Wednesday, March 24, 2010

1925: The Pot of Earth to A Vision


Chronology of World, British and American Literature.

Archibald MacLeish. American. 1925. Poetry. The Pot of Earth. Description of an ancient fertility rite.

Mary Webb. British. 1925. Novel. Precious Bane. Harsh farming life. Fierce, morose country people. Narrator (she) marries despite harelip.

Robinson Jeffers. American. 1925. Poetry. Roan Stallion, Tamar, and Other Poems. Religious feeling for the beauty of the red stallion which tramples her brutal husband to death. She shoots the stallion “out of some obscure human fidelity.”

Hugo Von Hofmannstahl. German. 1925. Poetic drama. The Tower. Adapted from Calderon’s Life Is a Dream, with changes.

Franz Kafka. German. 1925. Novel. The Trial. Confrontation of an individual and a baffling bureaucracy. Accused by mysterious legal authority of an unnamed crime about which he knows nothing. Fruitless attempts to gain justice from authority with which he cannot effectively communicate. Utter frustration, complete loss of human dignity, and cruel death by stabbing. Novel lends itself to innumerable allegorical interpretations.

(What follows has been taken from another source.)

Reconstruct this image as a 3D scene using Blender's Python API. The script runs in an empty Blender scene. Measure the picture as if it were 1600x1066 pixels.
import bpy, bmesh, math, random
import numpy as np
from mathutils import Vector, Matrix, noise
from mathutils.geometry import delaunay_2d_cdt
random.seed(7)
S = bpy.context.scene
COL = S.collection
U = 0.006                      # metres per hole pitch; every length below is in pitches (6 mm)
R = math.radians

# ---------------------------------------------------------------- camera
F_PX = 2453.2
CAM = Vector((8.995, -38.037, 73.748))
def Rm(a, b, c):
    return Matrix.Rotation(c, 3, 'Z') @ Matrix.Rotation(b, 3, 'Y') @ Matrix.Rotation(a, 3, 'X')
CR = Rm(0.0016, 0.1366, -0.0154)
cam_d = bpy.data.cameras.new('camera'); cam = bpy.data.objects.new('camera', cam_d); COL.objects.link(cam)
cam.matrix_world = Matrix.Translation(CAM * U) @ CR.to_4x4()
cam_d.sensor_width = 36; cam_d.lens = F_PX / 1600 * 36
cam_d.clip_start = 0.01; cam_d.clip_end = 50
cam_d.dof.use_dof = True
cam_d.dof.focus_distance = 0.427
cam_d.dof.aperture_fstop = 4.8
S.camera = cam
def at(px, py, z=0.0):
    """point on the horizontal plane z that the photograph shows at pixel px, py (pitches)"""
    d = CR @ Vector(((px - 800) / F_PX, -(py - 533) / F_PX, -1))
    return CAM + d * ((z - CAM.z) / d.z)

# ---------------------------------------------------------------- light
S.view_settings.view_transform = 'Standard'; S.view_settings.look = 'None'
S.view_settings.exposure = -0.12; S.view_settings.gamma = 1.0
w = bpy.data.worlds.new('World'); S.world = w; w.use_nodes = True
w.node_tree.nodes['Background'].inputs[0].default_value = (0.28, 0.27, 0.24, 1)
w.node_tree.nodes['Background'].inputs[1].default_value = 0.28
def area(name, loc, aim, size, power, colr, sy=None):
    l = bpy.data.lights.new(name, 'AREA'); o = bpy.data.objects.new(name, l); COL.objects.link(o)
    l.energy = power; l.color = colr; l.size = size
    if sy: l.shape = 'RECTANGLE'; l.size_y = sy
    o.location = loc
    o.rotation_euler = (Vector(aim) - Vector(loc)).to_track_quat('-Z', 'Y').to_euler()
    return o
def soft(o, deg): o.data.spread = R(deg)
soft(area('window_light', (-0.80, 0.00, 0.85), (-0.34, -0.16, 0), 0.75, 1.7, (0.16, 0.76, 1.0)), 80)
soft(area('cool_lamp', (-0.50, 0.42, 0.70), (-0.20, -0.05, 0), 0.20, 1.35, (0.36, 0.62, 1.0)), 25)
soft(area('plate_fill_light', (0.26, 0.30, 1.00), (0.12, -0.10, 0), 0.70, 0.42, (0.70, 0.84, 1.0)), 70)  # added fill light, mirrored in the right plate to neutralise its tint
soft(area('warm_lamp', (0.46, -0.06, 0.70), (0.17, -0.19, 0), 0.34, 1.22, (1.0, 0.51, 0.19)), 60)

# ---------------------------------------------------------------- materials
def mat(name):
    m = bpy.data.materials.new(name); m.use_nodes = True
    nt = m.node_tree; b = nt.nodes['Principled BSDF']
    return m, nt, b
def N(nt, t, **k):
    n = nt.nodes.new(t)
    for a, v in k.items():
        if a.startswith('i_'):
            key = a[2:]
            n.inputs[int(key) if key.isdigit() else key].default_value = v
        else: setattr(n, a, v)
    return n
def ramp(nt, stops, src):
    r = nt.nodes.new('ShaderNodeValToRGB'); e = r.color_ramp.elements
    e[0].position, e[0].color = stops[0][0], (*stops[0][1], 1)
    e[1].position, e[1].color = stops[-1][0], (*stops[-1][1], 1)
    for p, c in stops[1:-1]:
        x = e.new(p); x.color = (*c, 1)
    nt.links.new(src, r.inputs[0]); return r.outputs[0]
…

William Butler Yeats. Irish. 1925. Book. A Vision. History is cyclical and recurrent for the individual and mankind, in a gyre or corkscrew pattern; all human personality types have their opposite and antithetical selves or masks. Complete man should assimilate the characteristics of his mask. Supposedly dictated by spirits in automatic writing recorded by his medium wife.